Sunday, October 2, 2011

A Mad Scientist Swings for the Fences with Creative Non-Fiction

So, I have this friend.



Our friendship is a black hole. First and foremost, it frequently sucks. Second and more importantly, it exists entirely in a vacuum and despite only being just shy of three years old, it's super-dense. Finally, for both of us, survival is dictated on surfing frequently shifting, but slow moving, tidal currents that require an inexorable grip and an iron stomach. 


It's likely that the few people that even know about it, on both sides, think it's a bad idea. It's just as likely that everyone trying to observe this black hole through the vacuum from a distance is receiving the same icy stare for their comments. 

Anyway, Fiction, non-fiction, poetry, it all flies back and forth with a predictable regularity based more on circumstances than a calendar, although there are seasonal shifts that can serve as correlative predictors of content shifts. It'd been awhile since I received any poetry, although I knew some was coming my way, and then it did, and this was my rapid-fire response, hastily written at work in between shouting at doctors to deliver content they'd promised. It's arguably the most personal thing I've ever shared on here, but I'm fairly proud of how the prose all fell together, and, based on a rare response to things like this, they liked it a lot, so I'm sharing it.

Really, all of that was just so I can say that, if my friend is reading this, they can still claim ownership, and that while I'm sharing it, this is still theirs. I'm saying this for two reasons: First, I'm thoughtful. Second, I respect the vacuum if, for any reason, because it can freeze me solid and make my eyeballs explode and I need functioning, un-exploded eyeballs to keep up with every one of my interests, both professional and personal.
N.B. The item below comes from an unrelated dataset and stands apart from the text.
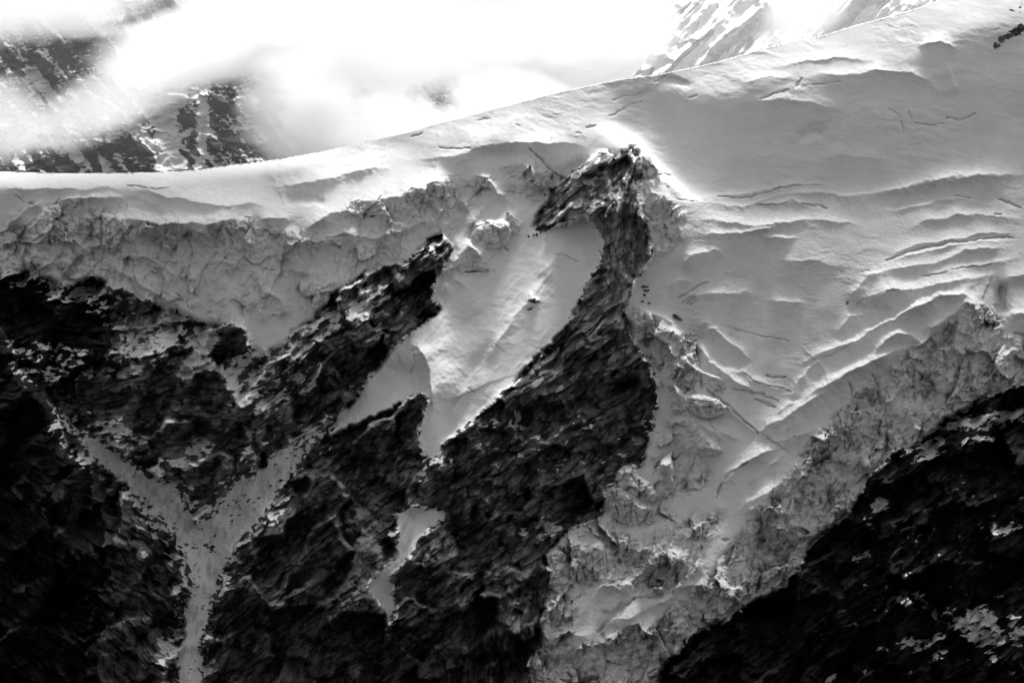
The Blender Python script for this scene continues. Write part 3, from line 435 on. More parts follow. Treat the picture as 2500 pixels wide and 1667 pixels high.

Suddenly flush faced and shaky handed, the ubiquitous click reports like a starter pistol, the adrenaline kicks perceptibly from the third eye and 982 days of memories rumble and roar as they spin up, kick-starting wetware programming to whir and warm. Context is irrelevant, the rush never fades, and the weight of the once requested and hence-unrequited vaults that which lit the initial spark into the forefront once again, and the ingestion of brand new of the old familiar surges as the jaws of the soul action like a ball python. 

There's no music but the feet move, there's no dance partner but lingering empty air, hot nostrils, like a bull's, like a wolf's, imagine sweet tea and whiskey and pecans and old pages, only measured in the parts per million. Timé yanks the agapic harness, the phileo-whip is cracked and order is restored.

The memories always remain and, as any burden is ignored and any pain is accepted, a sigh and a smirk roll on, the day better for the experience, because tomorrow is 983 and you never know what's next. 

The intro was longer than the piece. Like I said, they've been a dense few years.